HANOI, Vietnam – Followers of a famous Buddhist monk have abandoned the temple in southern Vietnam where they had sought sanctuary and are on the run from police, who have been pressuring them for months to break up their monastic community and return to their home villages.
The students of Zen master Thich Nhat Hanh, who helped popularize Buddhism in the West and sold millions of books worldwide, slipped away from the Phuoc Hue temple under cover of darkness earlier this week, a spokeswoman for the monks and nuns said by telephone Thursday.
“There’s no one left there,” said Sister Natasha, speaking from the Plum Village monastery in southern France, where Nhat Hanh is based. “They’ve gone into hiding.”
They departed just days before a Dec. 31 deadline set by Vietnam’s communist government to vacate Phuoc Hue and return to their home provinces.
The government says Nhat Hanh’s followers have violated Vietnam’s laws on religion and created conflict in the communities where they practice. The monks and nuns say they have respected all Vietnamese laws and are being persecuted because Nhat Hanh counseled Vietnam’s president to end government control of religion.

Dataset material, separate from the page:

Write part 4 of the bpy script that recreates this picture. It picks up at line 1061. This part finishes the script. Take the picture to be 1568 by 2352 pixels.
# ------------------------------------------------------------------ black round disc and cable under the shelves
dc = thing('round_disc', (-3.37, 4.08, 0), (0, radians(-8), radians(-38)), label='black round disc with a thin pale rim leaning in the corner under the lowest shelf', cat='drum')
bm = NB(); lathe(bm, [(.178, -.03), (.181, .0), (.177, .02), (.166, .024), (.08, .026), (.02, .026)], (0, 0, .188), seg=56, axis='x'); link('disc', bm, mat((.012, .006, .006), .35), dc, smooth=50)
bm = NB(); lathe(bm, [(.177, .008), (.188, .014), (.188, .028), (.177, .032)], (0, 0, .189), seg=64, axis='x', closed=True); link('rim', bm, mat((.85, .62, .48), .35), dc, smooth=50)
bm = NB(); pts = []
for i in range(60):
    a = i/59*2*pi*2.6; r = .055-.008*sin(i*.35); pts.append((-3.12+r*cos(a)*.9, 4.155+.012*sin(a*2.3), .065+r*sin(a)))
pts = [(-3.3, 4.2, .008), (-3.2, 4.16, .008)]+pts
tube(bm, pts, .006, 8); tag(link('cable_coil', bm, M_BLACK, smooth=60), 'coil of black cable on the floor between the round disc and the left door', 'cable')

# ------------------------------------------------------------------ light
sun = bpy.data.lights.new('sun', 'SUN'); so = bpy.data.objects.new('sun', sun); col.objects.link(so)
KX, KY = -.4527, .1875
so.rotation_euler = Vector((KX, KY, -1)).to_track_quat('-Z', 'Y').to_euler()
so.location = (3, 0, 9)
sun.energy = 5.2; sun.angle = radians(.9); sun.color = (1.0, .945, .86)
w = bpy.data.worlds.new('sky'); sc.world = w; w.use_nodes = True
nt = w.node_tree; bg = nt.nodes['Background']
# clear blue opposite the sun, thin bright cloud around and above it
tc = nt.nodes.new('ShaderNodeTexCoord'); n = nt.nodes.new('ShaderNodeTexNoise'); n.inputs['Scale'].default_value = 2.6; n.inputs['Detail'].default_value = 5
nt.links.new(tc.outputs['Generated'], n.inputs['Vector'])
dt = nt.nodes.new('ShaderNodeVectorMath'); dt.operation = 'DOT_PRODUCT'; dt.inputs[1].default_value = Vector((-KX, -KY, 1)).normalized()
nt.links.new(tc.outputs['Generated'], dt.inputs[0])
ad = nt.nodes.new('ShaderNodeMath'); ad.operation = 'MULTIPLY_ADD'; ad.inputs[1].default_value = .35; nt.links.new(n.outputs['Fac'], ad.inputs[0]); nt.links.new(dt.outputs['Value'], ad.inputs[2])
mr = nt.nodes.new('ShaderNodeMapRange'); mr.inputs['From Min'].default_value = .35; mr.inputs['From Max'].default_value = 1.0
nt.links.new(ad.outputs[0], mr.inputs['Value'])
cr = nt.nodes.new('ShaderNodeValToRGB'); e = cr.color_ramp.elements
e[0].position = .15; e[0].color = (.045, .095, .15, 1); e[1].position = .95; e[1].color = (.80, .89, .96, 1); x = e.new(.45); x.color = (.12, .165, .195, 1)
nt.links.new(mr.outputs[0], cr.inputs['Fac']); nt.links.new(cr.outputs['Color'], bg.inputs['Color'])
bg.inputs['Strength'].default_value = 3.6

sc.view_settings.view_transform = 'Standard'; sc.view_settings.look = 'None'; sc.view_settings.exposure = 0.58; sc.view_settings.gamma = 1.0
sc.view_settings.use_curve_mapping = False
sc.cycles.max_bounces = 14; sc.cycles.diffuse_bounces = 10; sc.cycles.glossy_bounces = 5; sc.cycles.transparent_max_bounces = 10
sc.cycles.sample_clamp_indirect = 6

On Dec. 17, Nhat Hanh’s followers asked the French government for temporary status as refugees. They are still awaiting a reply. It is not clear whether Vietnamese authorities would allow them to leave even if France welcomed them.
Police and government officials could not be reached for comment Thursday.
A government spokeswoman has previously described the conflict at Phuoc Hue as a conflict between two Buddhist factions.
But leaked government documents indicate the government has directed the efforts to break up Nhat Hanh’s Vietnamese followers. Hanoi also refused offers from two provincial chapters of the officially sanctioned Vietnam Buddhist Church to let Nhat Hanh’s followers practice at local pagodas.
About 200 monastics left Phuoc Hue in small groups earlier this week. Several groups have been pursued by police and forced to leave each time they try to settle somewhere, Sister Natasha said.
She said several dozen are still practicing together, protected by a network of lay supporters. To leave their community, which stresses nonviolence and good works, would be a violation of their vows, she added.
“They are undeterred from their path, even though they must practice underground,” she said.
Vietnam-born Nhat Hanh has been in exile since the 1960s, after being forced out during the Vietnam War by the government of the former South Vietnam for opposing the war.
Amid great fanfare, he was welcomed back to his homeland in 2005, in what many saw as a sign of increasing religious tolerance.
A monk from Vietnam’s official Buddhist Church invited Nhat Hanh’s followers to settle at the Bat Nha monastery in southern Lam Dong province, where they practiced for four years and spent $1 million adding buildings and expanding the property.
The monastics’ relationship with authorities began to deteriorate after Nhat Hanh called on Vietnam’s government to disband its religious police and remove the word “Socialist” from the country’s official name.
They were forcibly evicted on Sept. 27 and then sought refuge at nearby Phuoc Hue.
On Dec. 11, an angry crowd of about 100 arrived while a European Union human rights delegation was visiting. They disrupted the meeting and pressured abbot Thich Thai Thuan, who had welcomed Nhat Hanh’s followers, to sign a document requiring them to leave by Dec. 31.
The last ones left Tuesday evening, Thai Thuan said.
“I don’t understand why the government made them leave,” Thai Thuan said in a telephone interview. “They just want to practice their religion.”